I probably don't wanna know what goes on behind the scenes. My rose-colored glasses have worked out for me so far.

Are you judging me?

Philosophia said...

Lol. I love this. It could be interesting for reality tv to infiltrate government.

"Hillary Clinton speculating on the "shortcomings" of Kim Jong-il's pecker"

But then again, the idea of being subjected to some of this stuff is just plain traumatizing. *Closes eyes*, no bedroom spy-cams/nightclub jaunts of George Bush please. I might cry. :)

Sandra said...

I wish I was American...or at the very least I wish the Canadian politicians were as fun as the American ones. Nothing interesting ever happens around here.

KittyCat said...

Wiki what? You lost me. But thats ok, I find you very funny.
Thank you for making me smile.



Kittycat

rox said...

Hopefully some rogue Canadian with PMS doesn't get ahold of some important information about your government! =)

Jennifer Fabulous said...

Haha nice. I agree reality tv with politicians would be interesting. There would never be a loss of material, with all the scandals that exist (most hidden, which we have yet to find out). It would be way more entertaining than anything you mentioned in the first paragraph. Lol.

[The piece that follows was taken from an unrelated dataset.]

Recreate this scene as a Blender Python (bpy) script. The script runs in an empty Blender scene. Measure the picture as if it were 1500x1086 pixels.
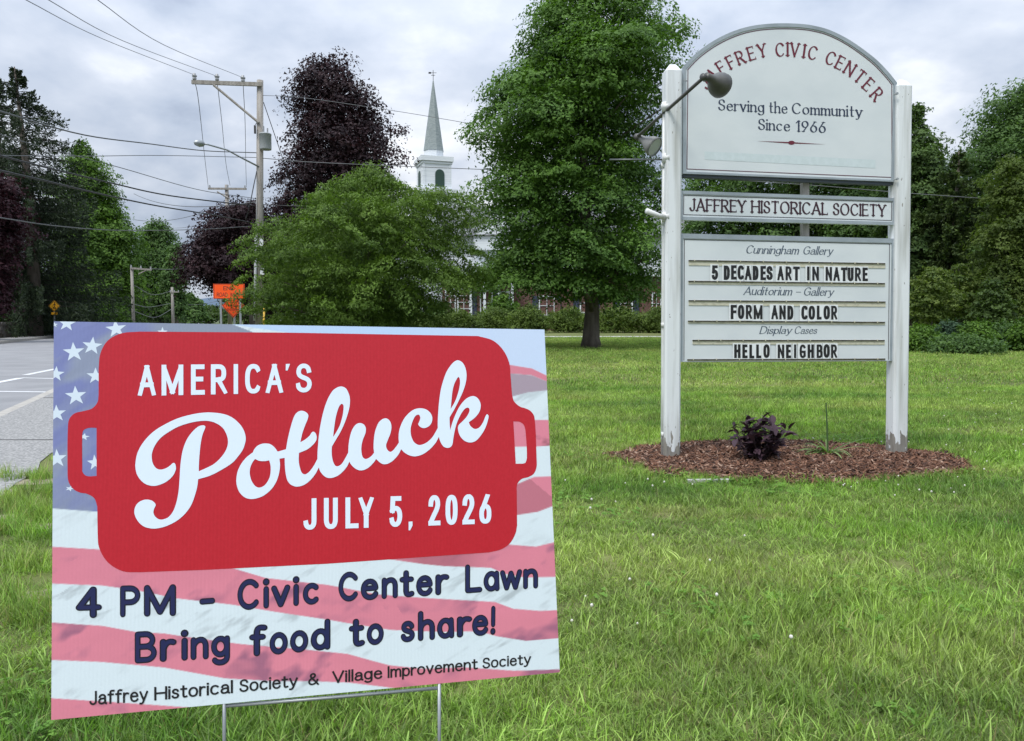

Side note: A radio station in my town (as a joke) announced yesterday that anyone in the US who looked at the documents online was going to be arrested. They said the government had a tracking device and had the address of those who viewed. People were panicking here. It was hilarious. :P

Real Housewives of Oklahoma said...

Thanks for making all of us at the RHOK laugh! =)

Kelley said...

I'm all for Wikileaks. This is the first I've heard of it because I guess I'm majorly out of the loop. Thanks for getting me caught up! I really liked that part about Obama's lips making his ears look like a normal size. Ha! On another note, thanks for stopping by my blog! I have never heard of the AYCE establishment "Furrs" but I don't like the sound of it. Furr? Food? Furry food? Are we animals? Ew!